Обе партии нападают друг на друга с помощью такой массы софизмов, что желание разобрать их все было бы непосильной и безрассудной попыткой; достаточно будет и того, если отметим некоторые из них, по мерс того как они представляются. Одним из самых обычных для философской партии софизмов является противоположение предполагаемого народа, составленного из хороших философов, народу, состоящему из дурных христиан,— как будто нацию истинных философов легче создать, чем нацию истинных христиан!
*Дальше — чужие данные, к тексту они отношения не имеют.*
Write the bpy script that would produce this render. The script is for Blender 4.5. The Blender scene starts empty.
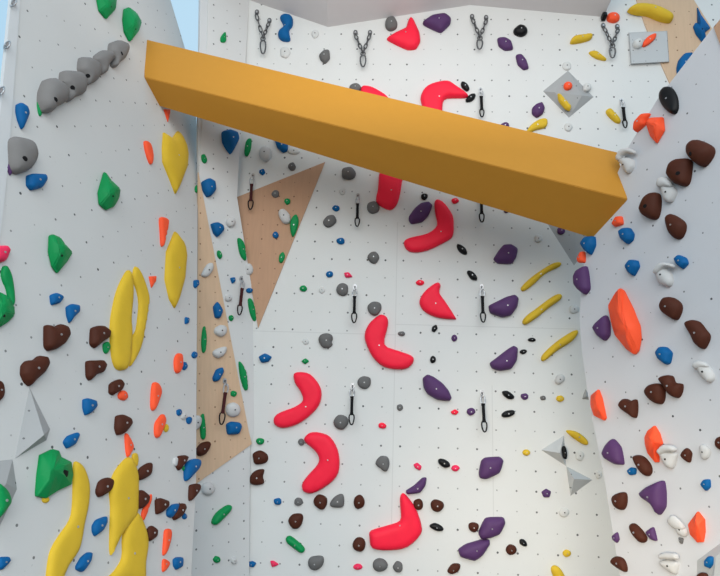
import bpy, bmesh, math, random
import mathutils.geometry as mg
from mathutils import Vector, Matrix
from mathutils.bvhtree import BVHTree
random.seed(7)
SC = bpy.context.scene
COL = SC.collection
FPX = 560.0

# ------------------------------------------------------------------ camera
TH, RO = math.radians(28), math.radians(2.0)
CAM = Vector((0, 0, 1.6))
r0 = Vector((1, 0, 0)); u0 = Vector((0, -math.sin(TH), math.cos(TH))); FW = Vector((0, math.cos(TH), math.sin(TH)))
RT = r0*math.cos(RO) + u0*math.sin(RO); UP = u0*math.cos(RO) - r0*math.sin(RO)
cd = bpy.data.cameras.new('camera'); cam = bpy.data.objects.new('camera', cd); COL.objects.link(cam)
cd.sensor_fit = 'HORIZONTAL'; cd.sensor_width = 36.0; cd.lens = FPX/720*36.0; cd.clip_start = .05; cd.clip_end = 200
M3 = Matrix((RT, UP, -FW)).transposed()
cam.matrix_world = Matrix.Translation(CAM) @ M3.to_4x4()
SC.camera = cam
def ray(x, y): return (x-360)/FPX*RT + (288-y)/FPX*UP + FW

# ------------------------------------------------------------------ wall planes
class Plane:
    def __init__(s, p, n, upv):
        s.p = p; s.n = n.normalized()
        if s.n.dot(CAM-p) < 0: s.n = -s.n
        s.v = (upv - s.n*upv.dot(s.n)).normalized(); s.u = s.v.cross(s.n)
    def hit(s, x, y, z=0.0):
        d = ray(x, y); q = s.p + s.n*z
        return CAM + d*((q-CAM).dot(s.n)/d.dot(s.n))
    def uv(s, x, y, z=0.0):
        w = s.hit(x, y, z)-s.p; return Vector((w.dot(s.u), w.dot(s.v)))
    def at(s, u, v, z=0.0): return s.p + s.u*u + s.v*v + s.n*z
    def rot(s): return Matrix((s.u, s.v, s.n)).transposed().to_4x4()
upB = 97/FPX*RT + 3028/FPX*UP + FW
hdB = RT - .045*UP - .05*FW
KB = 7.3/6.2
PB = Plane(CAM + 6.2*KB*FW, hdB.cross(upB), upB)
def nrm(az, ti, sg):
    az = math.radians(az); ti = math.radians(ti)
    return Vector((sg*math.cos(az)*math.cos(ti), -math.sin(az)*math.cos(ti), math.sin(ti)))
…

Я не знаю, легче ли между отдельными лицами найти одного, чем другого; но я хорошо знаю, что раз речь идет о народах, то нужно предположить и таких лиц, которые без религии будут злоупотреблять философией, подобно тому как наш народ злоупотребляет религией, не зная философии; и этим, мне кажется, значительно изменяется положение вопроса.
Бейль очень убедительно доказал, что фанатизм пагубнее атеизма — и это неоспоримо; но не менее верно и то, чего он не хотел высказать именно что фанатизм, хотя бы кровавый и жестокий, есть великая сильная страсть, возвышающая сердце человека, заставляющая его презирать смерть и дающая ему чудесную силу, и что, стоит его лучше направить, и тогда из него можно извлечь самые возвышенные добродетели; меж тем безверие и вообще дух, склонный к умствованию и философствованию, привязывает к жизни, изнеживает, уничижает души, центром всех страстей делает низкий личный интерес, гнусное человеческое «я», и, таким образом, втихомолку подкапывает истинный фундамент всякого общества; ибо общее в частных интересах настолько ничтожно, что никогда не перевесит того, что есть в них противоположного.